A produtora e filha de Agnès Varda está em Lisboa a convite da Festa do Cinema Francês, porque nesta edição é feita uma homenagem à cineasta, figura essencial da 'Nouvelle Vague' que morreu em março passado, aos 90 anos.
Entre os filmes programados, em parceria com a Cinemateca Portuguesa, está "Varda por Agnès", o derradeiro documentário, biográfico, que a realizadora estreou em fevereiro passado no festival de cinema de Berlim e que chega aos cinemas portugueses no próximo dia 10.
"Varda por Agnès" é um filme comentado por própria cineasta, como uma 'masterclasse' comovente e generosa, sobre alguns momentos essenciais do percurso nas artes visuais, da fotografia ao cinema, mas também na sua relação com as mudanças políticas e sociais do século XX.
Agnès Varda registou imagens da organização Black Panthers nos Estados Unidos, filmou a condição das mulheres, cruzou cinema e pintura, gravou a memória do bairro parisiense onde viveu e pisou muitas, muitas praias, território onde, aliás, o filme termina.

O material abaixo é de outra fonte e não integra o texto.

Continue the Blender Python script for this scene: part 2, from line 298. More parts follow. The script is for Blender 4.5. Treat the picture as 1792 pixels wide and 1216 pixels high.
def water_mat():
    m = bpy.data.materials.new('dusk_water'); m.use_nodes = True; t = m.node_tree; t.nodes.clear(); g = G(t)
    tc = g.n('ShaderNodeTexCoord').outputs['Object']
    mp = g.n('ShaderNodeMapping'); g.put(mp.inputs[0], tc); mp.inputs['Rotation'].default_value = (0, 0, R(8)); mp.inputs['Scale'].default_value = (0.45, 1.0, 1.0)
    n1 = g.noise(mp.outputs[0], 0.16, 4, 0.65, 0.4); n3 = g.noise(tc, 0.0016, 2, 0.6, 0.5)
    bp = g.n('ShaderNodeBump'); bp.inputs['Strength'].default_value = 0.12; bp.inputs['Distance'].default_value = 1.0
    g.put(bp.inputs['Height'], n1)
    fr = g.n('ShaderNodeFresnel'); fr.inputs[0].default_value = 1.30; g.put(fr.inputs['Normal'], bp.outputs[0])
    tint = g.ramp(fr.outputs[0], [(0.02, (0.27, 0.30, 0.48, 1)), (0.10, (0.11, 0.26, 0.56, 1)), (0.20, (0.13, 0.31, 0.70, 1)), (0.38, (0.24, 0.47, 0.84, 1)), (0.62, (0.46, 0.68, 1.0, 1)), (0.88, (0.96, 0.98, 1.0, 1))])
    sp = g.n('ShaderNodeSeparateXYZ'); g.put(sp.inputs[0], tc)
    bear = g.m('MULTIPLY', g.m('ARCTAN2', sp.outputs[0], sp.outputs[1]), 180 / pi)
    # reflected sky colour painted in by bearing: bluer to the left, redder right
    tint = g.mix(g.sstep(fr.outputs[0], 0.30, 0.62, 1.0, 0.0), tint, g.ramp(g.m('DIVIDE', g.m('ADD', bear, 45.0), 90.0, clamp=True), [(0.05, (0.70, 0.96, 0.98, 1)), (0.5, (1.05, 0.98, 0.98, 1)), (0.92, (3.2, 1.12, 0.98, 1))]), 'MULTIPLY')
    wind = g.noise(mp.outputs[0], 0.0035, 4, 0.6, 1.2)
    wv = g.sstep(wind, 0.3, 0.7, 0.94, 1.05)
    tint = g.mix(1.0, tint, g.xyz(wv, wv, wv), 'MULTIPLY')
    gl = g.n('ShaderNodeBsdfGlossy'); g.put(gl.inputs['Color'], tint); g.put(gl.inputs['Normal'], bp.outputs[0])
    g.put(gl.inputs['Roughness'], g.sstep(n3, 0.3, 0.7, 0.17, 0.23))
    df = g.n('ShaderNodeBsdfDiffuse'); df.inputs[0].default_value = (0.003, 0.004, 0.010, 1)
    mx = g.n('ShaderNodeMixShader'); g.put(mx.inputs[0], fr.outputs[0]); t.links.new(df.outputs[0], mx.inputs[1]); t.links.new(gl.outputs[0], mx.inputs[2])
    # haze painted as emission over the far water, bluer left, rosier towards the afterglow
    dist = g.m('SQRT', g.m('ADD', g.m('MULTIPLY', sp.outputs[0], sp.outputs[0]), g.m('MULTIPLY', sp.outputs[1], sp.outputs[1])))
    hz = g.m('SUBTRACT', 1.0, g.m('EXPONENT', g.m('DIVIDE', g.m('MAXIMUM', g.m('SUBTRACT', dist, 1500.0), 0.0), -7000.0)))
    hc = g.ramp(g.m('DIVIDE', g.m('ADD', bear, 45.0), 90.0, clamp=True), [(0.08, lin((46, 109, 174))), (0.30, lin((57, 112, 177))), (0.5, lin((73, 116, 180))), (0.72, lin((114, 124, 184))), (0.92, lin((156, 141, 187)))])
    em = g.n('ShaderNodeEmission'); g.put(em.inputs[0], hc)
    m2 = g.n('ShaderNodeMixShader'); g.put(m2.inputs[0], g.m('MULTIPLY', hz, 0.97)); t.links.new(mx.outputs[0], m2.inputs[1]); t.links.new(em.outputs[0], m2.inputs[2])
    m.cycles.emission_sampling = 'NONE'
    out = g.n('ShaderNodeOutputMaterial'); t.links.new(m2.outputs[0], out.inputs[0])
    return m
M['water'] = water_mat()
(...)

No documentário, explica ideias das longas e curtas-metragens, métodos de trabalho, processos criativos e uma forma de olhar assente em três palavras que a própria nomeia nos primeiros minutos: inspiração, criação e partilha.
Agnès Varda começou a trabalhar no filme em 2015, mas a produção esteve parada, porque embarcou no périplo com o artista visual francês JR, que resultou no filme "Olhares Lugares" (2017).
Rosalie Varda-Demy conta que insistiu com a mãe para terminar o documentário, apesar do cansaço, da idade e dos problemas de saúde. "A transmissão é importante, e ela tinha tanto talento em falar sobre o trabalho, sobre como tentou ter uma nova forma de filmar, de contar".
Agnès Varda morreu um mês depois de o filme ter estreado em Berlim, e a filha reconhece que é difícil olhar para ele sem se pensar numa despedida.
"Claro que é uma despedida, porque tinha 90 anos, tinha um cancro e percebeu que não faria mais nada depois disso. Mas não queria saber disso de estar cansada. Nunca se queixou. Dizia sempre 'vamos fazer coisas! Vamos viajar!' Foi muito inteligente. Nunca se sentiu nostálgica, talvez um pouco melancólica", recordou à Lusa.
O documentário transforma-se numa aula muito pessoal sobre cinema. "É uma forma de partilhar com o público sobre arte. A educação pela arte é muito importante na nossa sociedade, porque Internet mostra-nos muitas coisas desestruturadas, não percebemos o que vemos".
"Este filme pode dar pequenas ferramentas para entender o que é uma imagem, o que é que sentimos quando vemos, quais as emoções. Espero que ajude a ver os filmes dela", sublinhou.
Rosalie Varda-Demy e o irmão Mathieu Demy estão agora à frente da empresa Ciné-Tamaris para gerir o legado e os arquivos dos pais, os cineastas Agnès Varda e Jacques Demy. Têm andado em viagem a falar e a mostrar "Varda por Agnès", mas há outros projetos em mãos.
A produtora gostaria de ter em Portugal uma exposição de fotografias da mãe, em particular uma série feita numa viagem nos anos 1950 e que inclui a célebre fotografia de uma mulher vestida de preto, a caminhar descalça numa rua na Póvoa de Varzim, junto a uma parede com um cartaz rasgado de Sophia Loren.
Agnès Varda esteve várias vezes em Portugal, algumas das quais para mostrar e falar de cinema.
Em 2016 foi distinguida pela Universidade Lusófona do Porto com um doutoramento ‘honoris causa’ e foi-lhe dedicado um ciclo no Rivoli - Teatro Municipal.
Na altura, Agnès Varda recordou a vez em que visitou Portugal nesses anos 1950, enquanto fotógrafa, tendo atravessado a fronteira olhando para “uma paisagem desértica” que a fez sentir-se numa superfície lunar.
Dos arquivos de Varda há ainda material inédito à espera de ser revelado, contou Rosalie Varda-Demy, admitindo, porém, ser "muito cedo" para falar sobre isso, porque ainda é preciso organizar o arquivo.
"Temos algumas coisas e veremos o que faremos com isso. Para já andamos a viajar com este filme", disse.